Excavator Safety Tips: During Operation

  • Never permit riders in the bucket, cab, or anywhere else on the machine. Excavators only have one seat, which is meant for the operator.
  • Never attempt to operate the excavator unless you are sitting in the seat and in full control.
  • Reduce the excavator’s speed when working on rough terrain or within congested areas.
  • Carry the bucket low to the ground during transport. This will increase visibility and machine stability.
  • When moving the excavator around the job site, select a route that is as flat as possible.
  • Steer the machine as straight as possible and only make small gradual changes in direction when turning is needed.
  • Travel directly up slopes vertically instead of diagonally.
  • When propelling up slopes, the boom and the arm should be extended with the bucket carried low and rolled out. This will allow you to drop the bucket and prevent the equipment from sliding if necessary.
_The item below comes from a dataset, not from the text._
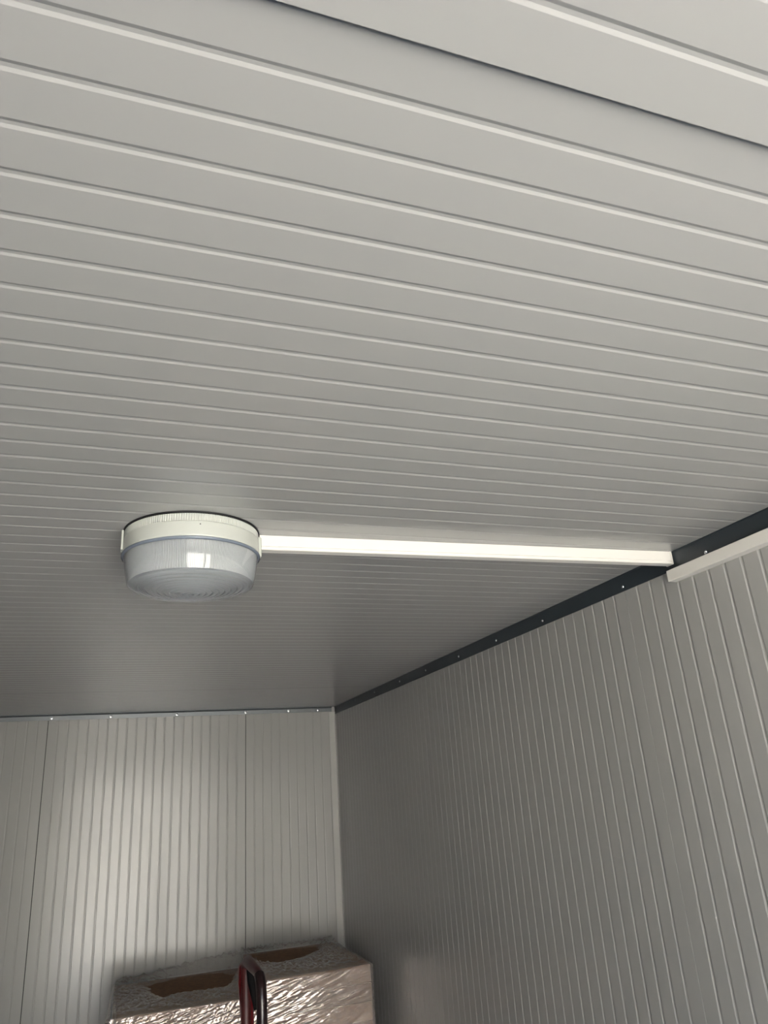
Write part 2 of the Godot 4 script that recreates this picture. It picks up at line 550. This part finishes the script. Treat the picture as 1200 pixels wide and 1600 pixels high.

  • When propelling down a slope, the bucket bottom should be low and parallel to the ground.
  • In very steep or slippery conditions, you can use the boom and arm to help move up and down the slope. When going up a steep slope, extend the boom and arm, and when needed, lower the bucket and retract the arm to help pull the machine up. When traveling down a steep slope, position the bucket with the flat surface resting on the ground. While retracting the arm, raise the boom and propel the machine until the front of the tracks reach ground level.
  • When using the excavator for trenching, make sure the machine is level by placing dirt underneath the tracks. Being level will make the trench vertical and will help to avoid cave-ins.
  • For better stability, work with the propel motors to the rear of the machine.
  • Dump spoil piles as far away from the excavation as possible to avoid cave-ins.
  • When doing excavation jobs on slopes, level the machine by digging a shelf (or bench cut). Material removed from the upper slope can be used to build up the lower slope and create a level surface.
  • On steep bench cuts, cut enough away from the upper bank to allow for adequate swing clearance when casting downslope.
  • Never dig underneath the excavator.
  • When backfilling a cave-in, the excavator’s tracks should be at a 90-degree angle to the excavation with the propel motors to the rear of the machine.
  • When loading trucks, never swing the excavator bucket over the truck cab. By swinging over the rear of the truck, any loose materials will fall on the ground or in the bed, rather than on the cab.
  • Never attempt the clean the excavator’s bucket by striking it on the ground or against another object.